__Exercise instructions__.
Copy out all of the material exactly as presented.

[begin Material]

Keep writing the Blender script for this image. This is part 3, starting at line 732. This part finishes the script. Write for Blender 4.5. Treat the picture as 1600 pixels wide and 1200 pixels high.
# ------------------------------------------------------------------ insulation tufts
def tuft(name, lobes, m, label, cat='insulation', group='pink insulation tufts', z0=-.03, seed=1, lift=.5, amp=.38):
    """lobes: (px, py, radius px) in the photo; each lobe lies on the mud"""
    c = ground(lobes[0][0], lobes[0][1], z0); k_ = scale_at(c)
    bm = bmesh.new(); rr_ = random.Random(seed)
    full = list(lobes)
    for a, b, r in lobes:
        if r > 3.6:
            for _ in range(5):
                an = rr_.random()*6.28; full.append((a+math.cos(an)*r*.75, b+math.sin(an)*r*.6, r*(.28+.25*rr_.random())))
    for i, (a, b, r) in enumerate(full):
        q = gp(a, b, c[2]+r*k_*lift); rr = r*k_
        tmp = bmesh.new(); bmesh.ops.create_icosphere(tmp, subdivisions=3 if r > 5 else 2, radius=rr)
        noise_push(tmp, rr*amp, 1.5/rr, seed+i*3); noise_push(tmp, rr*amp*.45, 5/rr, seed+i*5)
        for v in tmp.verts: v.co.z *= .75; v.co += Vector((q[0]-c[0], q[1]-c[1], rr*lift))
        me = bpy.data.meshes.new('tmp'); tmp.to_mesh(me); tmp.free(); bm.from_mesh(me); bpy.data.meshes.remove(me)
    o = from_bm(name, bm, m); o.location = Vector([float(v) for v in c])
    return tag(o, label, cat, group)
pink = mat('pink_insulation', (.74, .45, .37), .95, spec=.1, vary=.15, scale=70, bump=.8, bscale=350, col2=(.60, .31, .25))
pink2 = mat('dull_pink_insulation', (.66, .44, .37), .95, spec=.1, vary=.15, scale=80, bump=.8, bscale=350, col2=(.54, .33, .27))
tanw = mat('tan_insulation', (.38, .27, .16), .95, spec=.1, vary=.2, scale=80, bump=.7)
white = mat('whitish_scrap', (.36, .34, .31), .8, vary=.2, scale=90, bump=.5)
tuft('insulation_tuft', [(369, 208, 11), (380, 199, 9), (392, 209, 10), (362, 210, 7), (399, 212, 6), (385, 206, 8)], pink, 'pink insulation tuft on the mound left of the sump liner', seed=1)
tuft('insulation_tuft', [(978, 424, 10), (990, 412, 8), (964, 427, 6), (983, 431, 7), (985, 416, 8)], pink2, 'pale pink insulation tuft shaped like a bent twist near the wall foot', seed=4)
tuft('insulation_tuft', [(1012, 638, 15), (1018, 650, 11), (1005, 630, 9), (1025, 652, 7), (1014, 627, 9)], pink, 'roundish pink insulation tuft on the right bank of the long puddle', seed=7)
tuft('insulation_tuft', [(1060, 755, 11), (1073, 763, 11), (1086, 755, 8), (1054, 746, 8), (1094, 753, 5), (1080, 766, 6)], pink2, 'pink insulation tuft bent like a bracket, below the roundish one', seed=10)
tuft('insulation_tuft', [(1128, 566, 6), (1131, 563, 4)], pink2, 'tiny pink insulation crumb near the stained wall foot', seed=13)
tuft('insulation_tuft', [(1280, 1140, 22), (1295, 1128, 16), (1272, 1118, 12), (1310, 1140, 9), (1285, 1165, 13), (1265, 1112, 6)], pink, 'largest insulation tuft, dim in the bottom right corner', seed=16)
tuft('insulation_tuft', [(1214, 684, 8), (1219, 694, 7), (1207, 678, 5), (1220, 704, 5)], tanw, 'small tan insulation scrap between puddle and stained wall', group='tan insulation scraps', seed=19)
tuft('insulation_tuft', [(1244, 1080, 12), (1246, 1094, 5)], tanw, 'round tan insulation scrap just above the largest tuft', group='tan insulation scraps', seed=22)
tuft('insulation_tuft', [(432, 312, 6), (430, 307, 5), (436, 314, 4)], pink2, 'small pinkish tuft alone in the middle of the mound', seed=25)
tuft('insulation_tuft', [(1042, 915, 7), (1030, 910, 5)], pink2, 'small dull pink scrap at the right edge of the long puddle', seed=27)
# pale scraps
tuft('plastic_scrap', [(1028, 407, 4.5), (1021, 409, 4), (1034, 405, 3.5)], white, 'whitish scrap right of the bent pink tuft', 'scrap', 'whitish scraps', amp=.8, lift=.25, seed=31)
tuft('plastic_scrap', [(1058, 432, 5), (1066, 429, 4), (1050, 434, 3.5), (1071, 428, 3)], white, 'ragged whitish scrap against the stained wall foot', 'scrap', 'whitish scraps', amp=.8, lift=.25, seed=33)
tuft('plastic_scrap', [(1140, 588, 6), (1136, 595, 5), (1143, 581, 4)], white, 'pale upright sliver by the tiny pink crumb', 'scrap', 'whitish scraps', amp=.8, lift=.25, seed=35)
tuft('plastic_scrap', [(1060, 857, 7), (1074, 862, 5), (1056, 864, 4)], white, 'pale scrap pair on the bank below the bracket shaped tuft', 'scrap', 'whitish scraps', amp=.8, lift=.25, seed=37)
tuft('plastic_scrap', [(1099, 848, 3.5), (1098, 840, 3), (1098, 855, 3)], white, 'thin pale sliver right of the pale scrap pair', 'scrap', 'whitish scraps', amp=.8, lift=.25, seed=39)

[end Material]

__Answer to this problem__.
Keep writing the Blender script for this image. This is part 3, starting at line 732. This part finishes the script. Write for Blender 4.5. Treat the picture as 1600 pixels wide and 1200 pixels high.
# ------------------------------------------------------------------ insulation tufts
def tuft(name, lobes, m, label, cat='insulation', group='pink insulation tufts', z0=-.03, seed=1, lift=.5, amp=.38):
    """lobes: (px, py, radius px) in the photo; each lobe lies on the mud"""
    c = ground(lobes[0][0], lobes[0][1], z0); k_ = scale_at(c)
    bm = bmesh.new(); rr_ = random.Random(seed)
    full = list(lobes)
    for a, b, r in lobes:
        if r > 3.6:
            for _ in range(5):
                an = rr_.random()*6.28; full.append((a+math.cos(an)*r*.75, b+math.sin(an)*r*.6, r*(.28+.25*rr_.random())))
    for i, (a, b, r) in enumerate(full):
        q = gp(a, b, c[2]+r*k_*lift); rr = r*k_
        tmp = bmesh.new(); bmesh.ops.create_icosphere(tmp, subdivisions=3 if r > 5 else 2, radius=rr)
        noise_push(tmp, rr*amp, 1.5/rr, seed+i*3); noise_push(tmp, rr*amp*.45, 5/rr, seed+i*5)
        for v in tmp.verts: v.co.z *= .75; v.co += Vector((q[0]-c[0], q[1]-c[1], rr*lift))
        me = bpy.data.meshes.new('tmp'); tmp.to_mesh(me); tmp.free(); bm.from_mesh(me); bpy.data.meshes.remove(me)
    o = from_bm(name, bm, m); o.location = Vector([float(v) for v in c])
    return tag(o, label, cat, group)
pink = mat('pink_insulation', (.74, .45, .37), .95, spec=.1, vary=.15, scale=70, bump=.8, bscale=350, col2=(.60, .31, .25))
pink2 = mat('dull_pink_insulation', (.66, .44, .37), .95, spec=.1, vary=.15, scale=80, bump=.8, bscale=350, col2=(.54, .33, .27))
tanw = mat('tan_insulation', (.38, .27, .16), .95, spec=.1, vary=.2, scale=80, bump=.7)
white = mat('whitish_scrap', (.36, .34, .31), .8, vary=.2, scale=90, bump=.5)
tuft('insulation_tuft', [(369, 208, 11), (380, 199, 9), (392, 209, 10), (362, 210, 7), (399, 212, 6), (385, 206, 8)], pink, 'pink insulation tuft on the mound left of the sump liner', seed=1)
tuft('insulation_tuft', [(978, 424, 10), (990, 412, 8), (964, 427, 6), (983, 431, 7), (985, 416, 8)], pink2, 'pale pink insulation tuft shaped like a bent twist near the wall foot', seed=4)
tuft('insulation_tuft', [(1012, 638, 15), (1018, 650, 11), (1005, 630, 9), (1025, 652, 7), (1014, 627, 9)], pink, 'roundish pink insulation tuft on the right bank of the long puddle', seed=7)
tuft('insulation_tuft', [(1060, 755, 11), (1073, 763, 11), (1086, 755, 8), (1054, 746, 8), (1094, 753, 5), (1080, 766, 6)], pink2, 'pink insulation tuft bent like a bracket, below the roundish one', seed=10)
tuft('insulation_tuft', [(1128, 566, 6), (1131, 563, 4)], pink2, 'tiny pink insulation crumb near the stained wall foot', seed=13)
tuft('insulation_tuft', [(1280, 1140, 22), (1295, 1128, 16), (1272, 1118, 12), (1310, 1140, 9), (1285, 1165, 13), (1265, 1112, 6)], pink, 'largest insulation tuft, dim in the bottom right corner', seed=16)
tuft('insulation_tuft', [(1214, 684, 8), (1219, 694, 7), (1207, 678, 5), (1220, 704, 5)], tanw, 'small tan insulation scrap between puddle and stained wall', group='tan insulation scraps', seed=19)
tuft('insulation_tuft', [(1244, 1080, 12), (1246, 1094, 5)], tanw, 'round tan insulation scrap just above the largest tuft', group='tan insulation scraps', seed=22)
tuft('insulation_tuft', [(432, 312, 6), (430, 307, 5), (436, 314, 4)], pink2, 'small pinkish tuft alone in the middle of the mound', seed=25)
tuft('insulation_tuft', [(1042, 915, 7), (1030, 910, 5)], pink2, 'small dull pink scrap at the right edge of the long puddle', seed=27)
# pale scraps
tuft('plastic_scrap', [(1028, 407, 4.5), (1021, 409, 4), (1034, 405, 3.5)], white, 'whitish scrap right of the bent pink tuft', 'scrap', 'whitish scraps', amp=.8, lift=.25, seed=31)
tuft('plastic_scrap', [(1058, 432, 5), (1066, 429, 4), (1050, 434, 3.5), (1071, 428, 3)], white, 'ragged whitish scrap against the stained wall foot', 'scrap', 'whitish scraps', amp=.8, lift=.25, seed=33)
tuft('plastic_scrap', [(1140, 588, 6), (1136, 595, 5), (1143, 581, 4)], white, 'pale upright sliver by the tiny pink crumb', 'scrap', 'whitish scraps', amp=.8, lift=.25, seed=35)
tuft('plastic_scrap', [(1060, 857, 7), (1074, 862, 5), (1056, 864, 4)], white, 'pale scrap pair on the bank below the bracket shaped tuft', 'scrap', 'whitish scraps', amp=.8, lift=.25, seed=37)
tuft('plastic_scrap', [(1099, 848, 3.5), (1098, 840, 3), (1098, 855, 3)], white, 'thin pale sliver right of the pale scrap pair', 'scrap', 'whitish scraps', amp=.8, lift=.25, seed=39)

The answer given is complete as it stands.